L’Italia rende onore al gigante dell’animazione giapponese Hayao Miyazaki proprio in occasione della festa del cinema con la distribuzione nelle sale di una pietra miliare dell’anime d’autore qual è sicuramente Principessa Mononoke. Un’occasione imperdibile per i fan del cinema made in Japan: grazie a Lucky Red Studio Ghibli arriva quest’anno nelle sale italiane non solo in occasione di festival del cinema quale quello di Venezia o di Roma.
In programmazione dal 8 al 15 maggio, in una versione restaurata rispetto a quella del 1997, Principessa Mononoke è stato non solo tirato a lucido dal punto di vista grafico, ma anche nel doppiaggio con un inedito Pino Insegno nel ruolo di Bonzo. Come in ogni film di Miyazaki uomo e natura sono i veri protagonisti in un’ambientazione surreale e sognatrice, con al centro, come sempre nelle sue trame, figura femminile messa su un piedistallo, e, andando un po’ controcorrente rispetto agli altri anime, senza la presenza di un vero antagonista.
Principessa Mononoke è una fiaba ecologica e mitologica insieme ambientata nel Giappone del XV secolo. Sono questi gli anni in cui il Giappone abbandona il mondo medievale per abbracciare la modernità e il periodo industriale che ne consegue. Uomo e natura adesso non vivono più in armonia come in antichità. Il film rappresenta l’opera cinematografica esemplare del maestro Miyazaki per i grandi spunti letterari che sa esprimere e per le tematiche capaci di renderlo un prodotto fortemente artistico.
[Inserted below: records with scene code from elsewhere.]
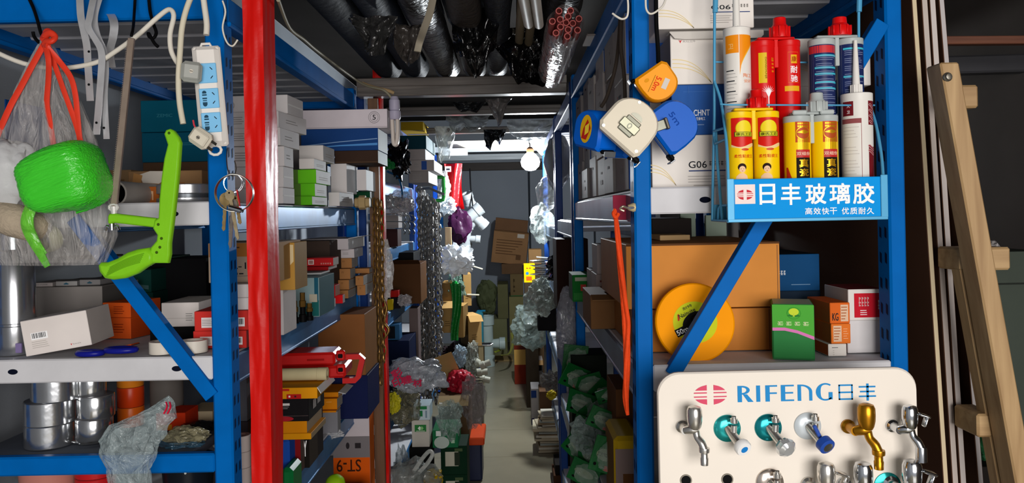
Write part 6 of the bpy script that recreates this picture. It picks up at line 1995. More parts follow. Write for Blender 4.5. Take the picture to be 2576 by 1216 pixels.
for i in range(22):
    a, b = .95 + 4.5 * i / 22, .95 + 4.5 * (i + 1) / 22
    tk = lambda t: (4 + 8 * max(0, -math.cos(t))) * k
    m.poly([(cx_ + (24 * k - tk(a)) * math.cos(a), cz_ + (H_ * .54 - t_) * math.sin(a)), (cx_ + 24 * k * math.cos(a), cz_ + H_ * .54 * math.sin(a)), (cx_ + 24 * k * math.cos(b), cz_ + H_ * .54 * math.sin(b)), (cx_ + (24 * k - tk(b)) * math.cos(b), cz_ + (H_ * .54 - t_) * math.sin(b))], BL, Mb_)
barp(cx_ + 8 * k, z + 2 * k, 10 * k, H_ * .45)
# 日 and 丰 in thin strokes
x, z = base(2113)
for (a, b, w_, h_) in ((0, 0, 4, 38), (32, 0, 4, 38), (0, 0, 36, 4), (0, 17, 36, 4), (0, 35, 36, 4)):
    barp(x + a * k, z + b * k, w_ * k, h_ * k)
x, z = base(2164)
for (a, b, w_, h_) in ((0, 6, 43, 4), (3, 18, 37, 4), (0, 30, 42, 4), (19, -3, 6, 43)):
    barp(x + a * k, z + b * k, w_ * k, h_ * k)
m.build('lettering', e)
for px, py in ((1728, 1208), (1832, 1206), (1730, 1330), (1832, 1330)):
    x, z = bp(px, py)
    m = MB()
    m.ell(x, z, 14 * k, 14 * k, BLACK, Mb_, 24)
    m.tube([(x + 13.5 * k * math.cos(t * .2618), -.0008, z + 13.5 * k * math.sin(t * .2618)) for t in range(24)], .0012, mat('#8a8478', .4, 0, 0), 6, True)
    m.build('mounting_hole', e)
# taps: chrome fittings screwed onto the board
TEALM = mat('#2aa8a8', .18, .7, .05)
CH2 = mat('#cfccc6', .22, .9, .08, 30)
GLD = mat('#b07a1a', .3, .85, .1, 20)
def tapbase(name, label, px, py):
    v = W(px, py, DT)
    return empty(name, label, 'tap' if 'tap' in name else 'valve', Matrix.Translation(Vector((v.x, DT - .0004, v.z))))
def disc(e, r, mt, h=.007, name='wall_flange', dx=0, dz=0):
    m = MB()
    m.lathe([(0, 0), (r, 0), (r * .98, h * .3), (r * .75, h * .8), (r * .4, h), (0, h)], mt, 36, T(dx, 0, dz) @ R(math.pi / 2, 'X'))
    m.build(name, e, None, 40)
def bib(label, px, py, mt, sc=1.0, lever=None, tip=True, mirror=1, head_h=.05):
    """garden tap seen from the front: barrel head, side flange, spout curving down to a hose tip"""
    e = tapbase('water_tap', label, px, py)
    s = sc
    m = MB()
    # short pipe out of the board, then body
    m.lathe([(0, 0), (.015 * s, 0), (.015 * s, .004), (.010 * s, .007), (.010 * s, .04 * s), (0, .04 * s)], mt, 28, T(-.020 * s, 0, -.012 * s) @ R(math.pi / 2, 'X'))
    m.tube([(-.020 * s, -.036 * s, -.012 * s), (-.008 * s, -.044 * s, -.008 * s), (.004 * s, -.046 * s, -.006 * s)], [.010 * s, .0115 * s, .011 * s], mt, 16, False, None, 4)
    m.build('body', e, None, 45)
    m = MB()
    m.lathe([(0, -.018), (.012, -.018), (.0150, -.012), (.0175, .0), (.0180, .012), (.0175, .026), (.0145, .033), (.007, .036), (0, .036)], mt, 28, T(.0, -.046 * s, .012 * s) @ Matrix.Scale(s, 4))
    if lever:
        m.box(.004, .034 * s, -.060 * s, -.034 * s, .030 * s, .036 * s, mt, .002, R(.35, 'Y'))
        m.box(.026 * s, .033 * s, -.056 * s, -.040 * s, .008 * s, .036 * s, mt, .002, R(.35, 'Y'))
    m.build('handle', e, None, 45)
    m = MB()
    m.tube([(.002 * s, -.046 * s, -.010 * s), (.004 * s, -.050 * s, -.024 * s), (.012 * s, -.056 * s, -.036 * s), (.017 * s, -.060 * s, -.050 * s)], [.0085 * s, .0085 * s, .0095 * s, .0095 * s], mt, 18, False, None, 5)
    b_ = (.0175 * s, -.060 * s)
    m.lathe([(0, .0), (.0125 * s, 0), (.013 * s, -.004 * s), (.0125 * s, -.010 * s), (.0085 * s, -.012 * s), (.0085 * s, -.022 * s), (.0098 * s, -.024 * s), (.0092 * s, -.040 * s), (.006 * s, -.040 * s), (.006 * s, -.03 * s), (0, -.03 * s)] if tip else [(0, 0), (.0115 * s, 0), (.0125 * s, -.006 * s), (.0125 * s, -.034 * s), (.0105 * s, -.035 * s), (.0105 * s, -.028 * s), (0, -.028 * s)], mt, 24, T(b_[0], b_[1], -.046 * s))
    m.build('spout', e, None, 45)
    return e
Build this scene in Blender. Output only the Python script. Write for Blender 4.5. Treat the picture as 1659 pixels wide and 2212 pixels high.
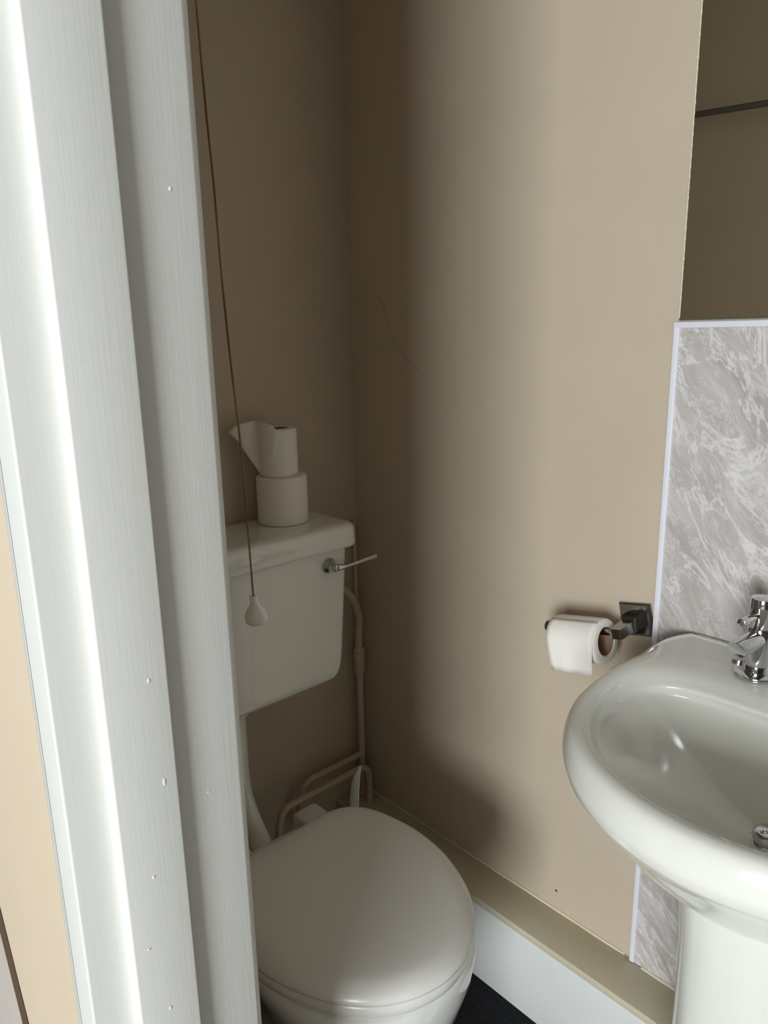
import bpy, bmesh, math, random
from math import sin, cos, pi, radians, sqrt
from mathutils import Vector, Matrix

for o in list(bpy.data.objects):
    bpy.data.objects.remove(o)
S = bpy.context.scene
COL = S.collection

# ------------------------------------------------------------------ camera, world, light, exposure
CAM = Vector((1.22163, -1.03, 1.2627))
cd = bpy.data.cameras.new('camera')
cd.sensor_fit = 'VERTICAL'
cd.sensor_height = 36.0
cd.lens = 36.0 * 1594.19 / 2212.0
cd.clip_start = 0.01
cam = bpy.data.objects.new('camera', cd)
COL.objects.link(cam)
yaw, pitch, roll = 0.83100143, 0.23931461, 0.02048851
fwd = Vector((-sin(yaw) * cos(pitch), cos(yaw) * cos(pitch), -sin(pitch)))
rgt0 = Vector((cos(yaw), sin(yaw), 0.0))
dwn0 = fwd.cross(rgt0)
rgt = rgt0 * cos(roll) + dwn0 * sin(roll)
dwn = dwn0 * cos(roll) - rgt0 * sin(roll)
cam.matrix_world = Matrix(((rgt.x, -dwn.x, -fwd.x, CAM.x), (rgt.y, -dwn.y, -fwd.y, CAM.y),
                           (rgt.z, -dwn.z, -fwd.z, CAM.z), (0, 0, 0, 1)))
S.camera = cam

W = bpy.data.worlds.new('sky')
S.world = W
W.use_nodes = True
W.node_tree.nodes['Background'].inputs[0].default_value = (0.75, 0.85, 1.0, 1)
W.node_tree.nodes['Background'].inputs[1].default_value = 0.6

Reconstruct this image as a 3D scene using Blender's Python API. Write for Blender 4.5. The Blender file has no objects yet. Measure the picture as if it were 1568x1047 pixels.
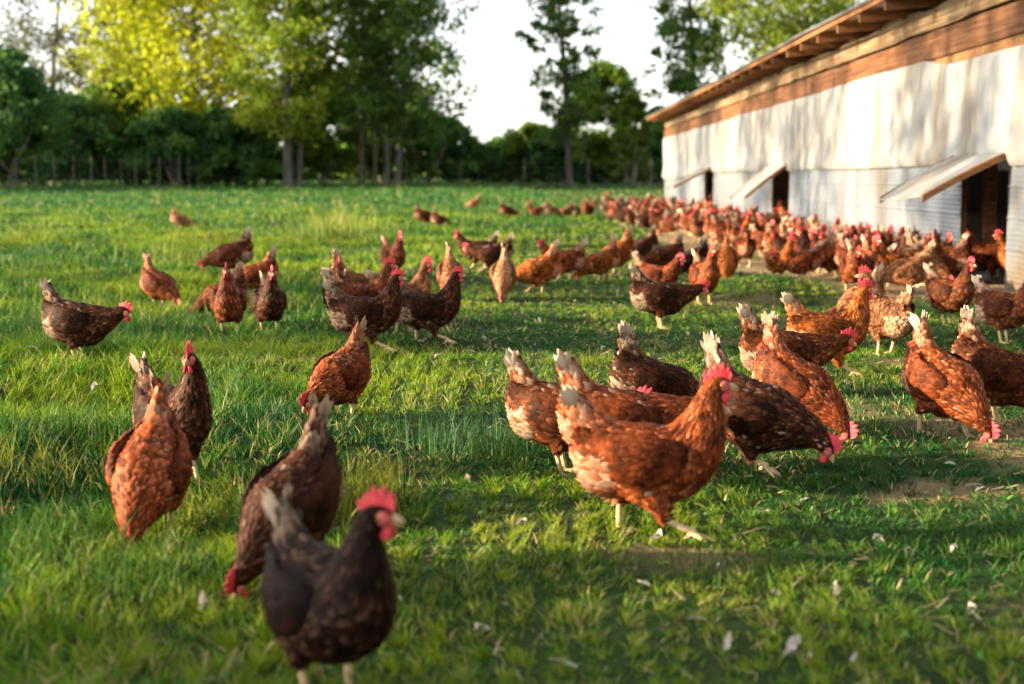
import bpy, math, random
import numpy as np
from mathutils import Vector, Matrix, Euler
random.seed(7)
rng = np.random.default_rng(7)
SC = bpy.context.scene
COL = SC.collection
R = math.radians

# ------------------------------------------------------------------ camera
CAM_H = 0.88
cd = bpy.data.cameras.new('camera')
cam = bpy.data.objects.new('camera', cd)
COL.objects.link(cam)
cd.lens = 50; cd.sensor_width = 36
cd.clip_start = 0.1; cd.clip_end = 3000
cam.location = (0, 0, CAM_H)
cam.rotation_euler = (R(90 - 6.64), 0, R(0.95))
cd.dof.use_dof = True
cd.dof.focus_distance = 5.3
cd.dof.aperture_fstop = 2.7
SC.camera = cam
CAM_R = Euler(cam.rotation_euler).to_matrix()

# ------------------------------------------------------------------ light
SUN_EL, SUN_AZ = R(13), R(265)          # azimuth from +Y clockwise: the sun stands left of the picture
w = bpy.data.worlds.new('World'); SC.world = w; w.use_nodes = True
nt = w.node_tree
bg = nt.nodes['Background']
sky = nt.nodes.new('ShaderNodeTexSky'); sky.sky_type = 'NISHITA'; sky.sun_disc = False
sky.sun_elevation = SUN_EL; sky.sun_rotation = SUN_AZ
sky.air_density = 1.0; sky.dust_density = 1.2; sky.ozone_density = 1.0
hsv = nt.nodes.new('ShaderNodeHueSaturation'); hsv.inputs['Saturation'].default_value = 0.22; hsv.inputs['Value'].default_value = 0.80
nt.links.new(sky.outputs[0], hsv.inputs['Color'])
nt.links.new(hsv.outputs[0], bg.inputs['Color'])
bg.inputs['Strength'].default_value = 0.15
sd = bpy.data.lights.new('sun', 'SUN'); sd.energy = 4.6; sd.angle = R(0.5); sd.color = (1.0, 0.80, 0.50)
sun = bpy.data.objects.new('sun', sd); COL.objects.link(sun)
SUND = Vector((math.sin(SUN_AZ) * math.cos(SUN_EL), math.cos(SUN_AZ) * math.cos(SUN_EL), math.sin(SUN_EL)))
sun.rotation_euler = SUND.to_track_quat('Z', 'Y').to_euler()
SC.view_settings.view_transform = 'Standard'; SC.view_settings.look = 'None'
SC.view_settings.gamma = 1.0; SC.view_settings.exposure = 2.0
SC.cycles.max_bounces = 6; SC.cycles.diffuse_bounces = 3; SC.cycles.transparent_max_bounces = 8
SC.cycles.use_denoising = True

# ------------------------------------------------------------------ noise and terrain
def _hash(ix, iy, s):
    h = (ix.astype(np.int64) * 374761393 + iy.astype(np.int64) * 668265263 + s * 1442695041) & 0xffffffff
    h = ((h ^ (h >> 13)) * 1274126177) & 0xffffffff
    return ((h ^ (h >> 16)) & 0xffff) / 65535.0
def vn(x, y, sc, s=0):
    x = np.asarray(x, float) / sc; y = np.asarray(y, float) / sc
    ix = np.floor(x); iy = np.floor(y); fx = x - ix; fy = y - iy
    fx = fx * fx * (3 - 2 * fx); fy = fy * fy * (3 - 2 * fy)
    a = _hash(ix, iy, s); b = _hash(ix + 1, iy, s); c = _hash(ix, iy + 1, s); d = _hash(ix + 1, iy + 1, s)
    return (a * (1 - fx) + b * fx) * (1 - fy) + (c * (1 - fx) + d * fx) * fy
def ss(a, b, x):
    t = np.clip((np.asarray(x, float) - a) / (b - a), 0, 1); return t * t * (3 - 2 * t)
WALLX = 3.6
def leftness(x, y):      # 1 in the long grass of the left, 0 on the grazed turf
    xb = -0.25 - 0.05 * y + 1.2 * ss(12, 30, y) * 3
    return ss(0.5, -1.3, np.asarray(x) - xb + (vn(x, y, 1.3, 5) - 0.5) * 1.2) * np.ones_like(np.asarray(x, float))
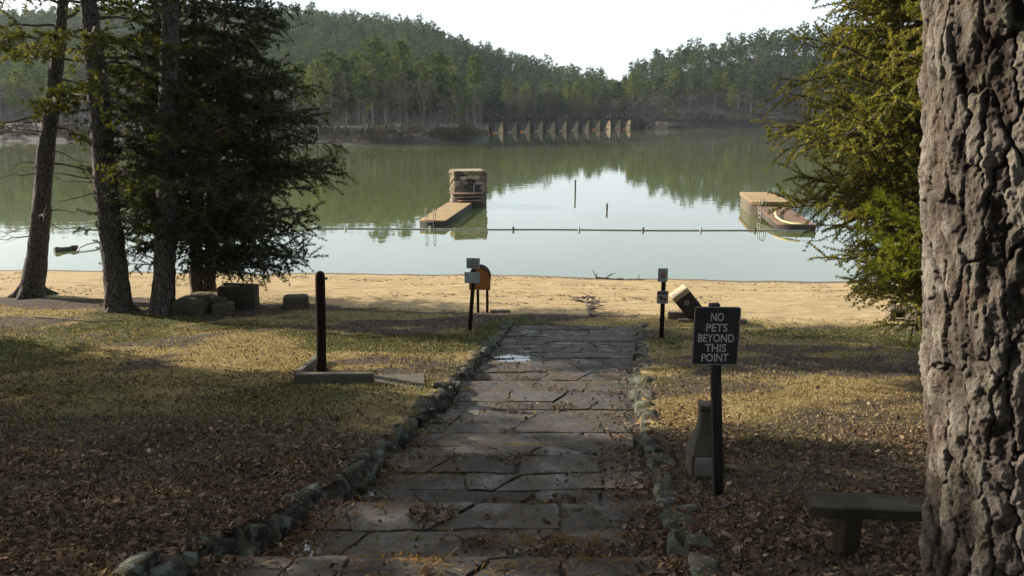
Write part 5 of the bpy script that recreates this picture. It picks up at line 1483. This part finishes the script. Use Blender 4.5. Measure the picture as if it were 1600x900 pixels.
# ------------------------------------------------------------------ leaf litter, dry grass, fallen needles
def scatter_xy(n, r, y0, y1, power=1.6):
    """points over the visible wedge, denser near the camera"""
    u = r.uniform(0, 1, n); y = (y0 ** (1 - power) + u * (y1 ** (1 - power) - y0 ** (1 - power))) ** (1 / (1 - power))
    x = r.uniform(-1, 1, n) * (y * .68 + 1.0)
    return x, y
def litter():
    r = rs(91); x, y = scatter_xy(230000, r, 4.2, 24, 1.5)
    pl_, pr_ = path_l(y), path_r(y)
    onp = (x > pl_) & (x < pr_) & (y < 22)
    lawn = .16 + .95 * sstep(.35, .62, fbm(x * .5, y * .6, 93, 4)) * np.interp(y, [4, 9, 13, 18, 24], [1, .95, .55, .32, .12])
    lawn = np.where(x > pr_, lawn * np.interp(y, [4, 9, 12, 20], [1.2, 1.0, .55, .3]), lawn)
    dl, dr = x - pl_, pr_ - x
    stepf = np.zeros_like(y)
    for s_ in STEPS[2:8]: stepf = np.maximum(stepf, np.exp(-np.clip(y - s_, 0, 9) / .22) * (y > s_ - .02) * np.where(dr < 1.6, 1.0, .25))
    pth = .025 + .85 * np.exp(-(np.clip(dl, 0, 9) / .30) ** 2) * np.interp(y, [4, 12, 15, 20], [1, .9, .6, .3]) + .95 * np.exp(-(np.clip(dr, 0, 9) / (.16 + .38 * vn2(y * .9, y * 0, 95))) ** 2) * np.interp(y, [4, 10, 14, 20], [1, 1, .55, .2]) + .55 * stepf * sstep(.45, .65, fbm(x * .9, y * .9, 97, 3)) \
        + .55 * sstep(.56, .70, fbm(x * 1.3, y * 2.4, 98, 3))
    pr = np.where(onp, pth, lawn) * (1 - .93 * sand_f(x, y))
    k = r.uniform(0, 1, len(x)) < pr
    x, y, onp = x[k], y[k], onp[k]; n = len(x)
    z = surf_z(x, y) + r.uniform(.0, .03, n)
    L = np.clip(r.lognormal(-3.15, .38, n), .016, .095)[:, None]; W = L * r.uniform(.3, .85, n)[:, None]
    az = r.uniform(0, 6.28, n); tilt = np.abs(r.normal(0, .42, n))
    d = np.column_stack([np.cos(az) * np.cos(tilt), np.sin(az) * np.cos(tilt), np.sin(tilt)])
    s = norm(np.cross(d, np.column_stack([r.normal(0, .35, n), r.normal(0, .35, n), np.ones(n)]))); nn = np.cross(s, d); nn = nn * np.sign(nn[:, 2:3] + 1e-9)
    C = np.column_stack([x, y, z]); cur = r.uniform(.05, .5, n)[:, None]
    v = np.stack([C - d * L * .55, C + s * W * .5 + nn * W * cur * .6 - d * L * .05, C + d * L * .62 + nn * L * cur * .45, C - s * W * .5 + nn * W * cur * .6 + d * L * .08], 1)
    f = np.arange(n * 4).reshape(-1, 4); f3 = np.vstack([f[:, [0, 1, 2]], f[:, [0, 2, 3]]])
    t = np.clip(r.beta(1.8, 2.6, n), 0, 1)
    m = MB(); m.add(v.reshape(-1, 3), f3, np.repeat(t, 4)); print('leaves', n)
    tag(m.build('leaf_litter', M['leaf']), 'dry brown fallen leaves over the lawn and path edges', 'leaves', kind='stuff')
litter()
def grass():
    r = rs(101); x, y = scatter_xy(330000, r, 4.2, 25, 1.25)
    onp = (x > path_l(y) - .25) & (x < path_r(y) + .3) & (y < 21.45)
    g, s_ = green_f(x, y), straw_f(x, y)
    k = (~onp) & (r.uniform(0, 1, len(x)) < np.clip(.05 + .9 * np.maximum(g, s_), 0, 1) * (1 - sand_f(x, y)))
    x, y, g = x[k], y[k], g[k]; n = len(x)
    C = np.column_stack([x, y, ground_z(x, y) - .005]); h = r.uniform(.025, .075, n)[:, None] * np.interp(y, [4, 25], [.9, 1.3])[:, None]; w = (.0035 + .00055 * y)[:, None] * r.uniform(.7, 1.3, n)[:, None]
    d = norm(np.column_stack([r.normal(0, .75, n), r.normal(0, .75, n), np.ones(n)])); s = norm(np.cross(d, r.normal(size=(n, 3))))
    v = np.stack([C - s * w, C + s * w, C + d * h], 1).reshape(-1, 3)
    t = np.clip(np.where(r.rand(n) < g * .85, r.uniform(0, .42, n), r.uniform(.4, 1, n)), 0, 1)
    m = MB(); m.add(v, np.arange(n * 3).reshape(-1, 3), np.repeat(t, 3)); print('grass', n)
    k = r.randint(2, 10, 16000); ys_ = STEPS[k] + r.normal(.05, .05, len(k)); xl_, xr_ = path_l(ys_), path_r(ys_); xj = xl_ + (xr_ - xl_) * r.uniform(0, 1, len(k))
    on_ = r.uniform(0, 1, len(k)) < sstep(.50, .62, fbm(xj * 1.1, k * 3.1, 161, 3)); xj, ys_ = xj[on_], ys_[on_]; n = len(xj)
    C = np.column_stack([xj, ys_, np.minimum(path_z(ys_ + .12), path_z(ys_)) - .01]); h = r.uniform(.03, .10, n)[:, None]; w = (.003 + .0005 * ys_)[:, None]
    d = norm(np.column_stack([r.normal(0, .8, n), r.normal(0, .6, n), np.ones(n)])); s = norm(np.cross(d, r.normal(size=(n, 3))))
    m.add(np.stack([C - s * w, C + s * w, C + d * h], 1).reshape(-1, 3), np.arange(n * 3).reshape(-1, 3), np.repeat(r.uniform(.35, 1, n), 3))
    tag(m.build('dry_grass', M['straw']), 'short dry and mossy grass growing over the lawns', 'grass', kind='stuff')
grass()
def needles():
    r = rs(111); n0 = 110000; x, y = scatter_xy(n0, r, 4.4, 22, 1.3); onp = (x > path_l(y)) & (x < path_r(y))
    pr = .85 * sstep(.58, .70, fbm(x * .8, y * 2.6, 113, 4)) + .10
    stepf = np.zeros_like(y)
    for s_ in STEPS[2:9]: stepf = np.maximum(stepf, np.exp(-np.abs(y - s_ - .08) / .10))
    pr = pr + .5 * stepf * sstep(.45, .6, fbm(x * 1.1, y * .4, 115, 3))
    k = onp & (r.uniform(0, 1, n0) < pr); x, y = x[k], y[k]; n = len(x)
    C = np.column_stack([x, y, surf_z(x, y) + r.uniform(.002, .02, n)]); az = r.uniform(0, 6.28, n); d = np.column_stack([np.cos(az), np.sin(az), r.normal(0, .25, n)])
    s = np.column_stack([-np.sin(az), np.cos(az), r.normal(0, .2, n)]); L = r.uniform(.03, .075, n)[:, None]; w = .0035
    v = np.stack([C - d * L - s * w, C - d * L + s * w, C + d * L], 1).reshape(-1, 3)
    m = MB(); m.add(v, np.arange(n * 3).reshape(-1, 3), np.repeat(r.uniform(0, 1, n), 3))
    tag(m.build('fallen_needles', M['orange_needles']), 'orange fallen pine needles in drifts on the flagstones', 'pine needles', kind='stuff')
needles()
def beach_debris():
    r = rs(121); n0 = 16000; x, y = scatter_xy(n0, r, 22, 34, 1.05)
    pr = sstep(.52, .68, fbm(x * .35, y * 1.4, 123, 4)) * sand_f(x, y) * (y < shore_y(x) - .4); k = r.uniform(0, 1, n0) < pr; x, y = x[k], y[k]; n = len(x)
    C = np.column_stack([x, y, ground_z(x, y) + .012]); az = r.normal(0, .9, n); d = np.column_stack([np.cos(az), np.sin(az), r.normal(0, .12, n)]); s = norm(np.cross(d, r.normal(size=(n, 3)) * .4 + np.array((0, 0, 1))))
    L = r.uniform(.03, .10, n)[:, None]; w = r.uniform(.008, .025, n)[:, None]
    v = np.stack([C - d * L, C + s * w, C + d * L, C - s * w], 1).reshape(-1, 3)
    m = MB(); m.add(v, np.arange(n * 4).reshape(-1, 4), np.repeat(r.uniform(.1, .6, n), 4))
    tag(m.build('beach_debris', M['leaf']), 'scattered dark twigs and leaf bits on the sand', 'debris', kind='stuff')
beach_debris()

# ------------------------------------------------------------------ haze over the lake
m, nt, out = node_mat('haze')
pv = nt.nodes.new('ShaderNodeVolumePrincipled')
pv.inputs['Color'].default_value = (.80, .88, 1.0, 1); pv.inputs['Density'].default_value = 0.00010; pv.inputs['Anisotropy'].default_value = .3
nt.links.new(pv.outputs[0], out.inputs['Volume'])
mb = MB(); mb.box((0, 285, 38), (1100, 760, 84)); tag(mb.build('haze', m), 'thin pale haze in the air over the lake', kind='stuff')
La spinta alla meditazione sulla natura che ci offre il sensei Miyazaki rende questo film d’animazione un appuntamento imperdibile non solo per i più giovani ma anche per gli adulti, essendo la convivenza e il rispetto delle diversità le morali offerte da questo film.
Diversamente da altri suoi titoli in questo caso Miyazaki ci mette da subito davanti l’odio che può provare l’uomo quando è deciso ad arrivare ostinatamente al progresso, pur di sacrificare il bene più prezioso: la natura. Principessa Mononoke è forse quindi, inevitabilmente, il film più violento del regista giapponese, che si prende la responsabilità di mostrare fin dove può arrivare l’uomo pur di raggiungere i propri scopi. Nel finale tuttavia il regista apre a un segno di speranza: Ashitaka riesce a vedere il mondo in un modo diverso grazie alla giovane principessa Mononoke (cioè “spettro”) capace di rendere il suo animo più riflessivo e altruista. Un film che certamente si colloca coerentemente nella poetica estremamente sognatrice del sensei e non lo allontana dal suo status di regista visionario tout court.